The first day of SEE 7 was wrapped up with a BoF session (Birds of a Feather) on whether the ENOG and SEE meetings should be combined to create a joint meeting in Moldova in 2019. There was an open discussion on this proposal, which was ultimately inconclusive during the span of the session.

A plenary session on IXPs marked the start of the second day of SEE 7. Rebecca Class-Peter provided an update on Euro-IX, IXPDB and tools used. Thomas Weible of Flexoptix gave a talk titled “The Road to 400G over the next 12 months”. The last talk of the IXP plenary was on the “Implementation of MANRS in the IXP Network” by Goran Slavic of the Serbian Open eXchange.

The next plenary on IPv6 and infrastructure began with an overview of IPv6 adoption in the SEE region by Massimiliano Stucchi of the RIPE NCC. This was followed by a presentation by Jan Zorz of the Internet Society, titled “RIPE-690: IPv6 Prefix Assignment for the End User”.

There was a second plenary session on IXPs post lunch. Cristian Copcea of InterLAN Internet Exchange gave an interesting talk on TVX, a television exchange point and the TVX Management platform. This talk was followed by a presentation by Mariglen Hysko of RASH on the university data centre and network. Daniele Arena of NaMeX and Kledi Andoni spoke about their efforts to establish ANIX, the Albanian Neutral Internet Exchange.

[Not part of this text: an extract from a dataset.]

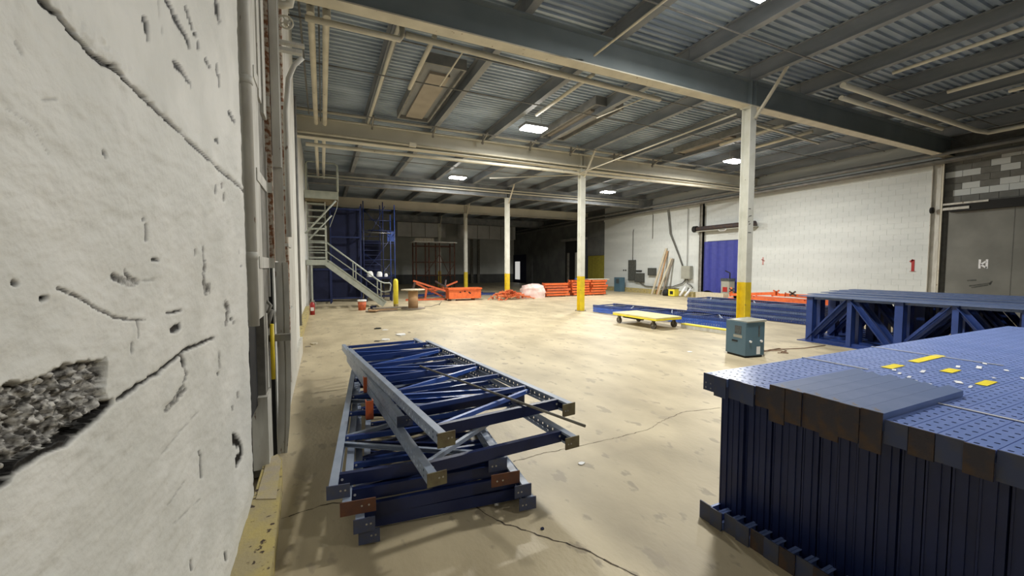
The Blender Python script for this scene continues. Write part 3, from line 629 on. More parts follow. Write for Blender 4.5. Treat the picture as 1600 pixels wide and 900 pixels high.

The final plenary session of the second and final day of SEE 7 covered policy and security issues. Maria Stafyla, legal counsel at the RIPE NCC, spoke about the implications of the GDPR for the RIPE NCC and how it worked towards compliance. Her talk was well-received, with questions from the audience about whether GDPR was more scare-mongering because of the large fines involved, and Dimitry Kohmanyuk asked if smaller companies received any exemptions in case of violations. Maria said that there were provisions for companies below a certain size, but the essential thing for any company to do regardless of size was to first understand how much data they held and then whether they actually needed all of it for their core functioning. Kevin Meynell of the Internet Society gave a presentation on the security concerns with regard to the Internet of Things (IoT). Marco Schmidt, Policy Development Officer of the RIPE NCC, gave an overview of the Policy Development Process (PDP) within the RIPE community, which is supported by the RIPE NCC.

Three lightning talks brought day two of the meeting to a close. Gergana Petrova, RIPE NCC, gave a brief overview of the kinds of funding available through the RIPE NCC, including the RIPE Academic Cooperation Initiative (RACI), the RIPE Fellowship and the RIPE Community Development Fund. She urged attendees to reach out to universities and academics in their networks and encourage them to participate in RACI, adding that greater participation from the SEE region was very welcome. Remco van Mook, Asteroid / RIPE NCC Executive Board member, gave a talk on Papageno, more details of which are also available on Github. Razvan Oprea, RIPE NCC, spoke about the complexities of the technical setup and coordination that went on behind the scenes at RIPE Meetings.

The SEE 7 ended with a farewell address from Serge Radovcic. Serge thanked the sponsors and the programme committee. He invited feedback from all the attendees and asked the audience to participate at RIPE 77 in Amsterdam, either in person or remotely.

The meeting presentations were given in English. The presentations are available in the presentation archive. Videos of the presentations are available on the South East Europe Regional Meeting YouTube channel.

The SEE 8/RIPE NCC Regional Meeting will take place in April 2019.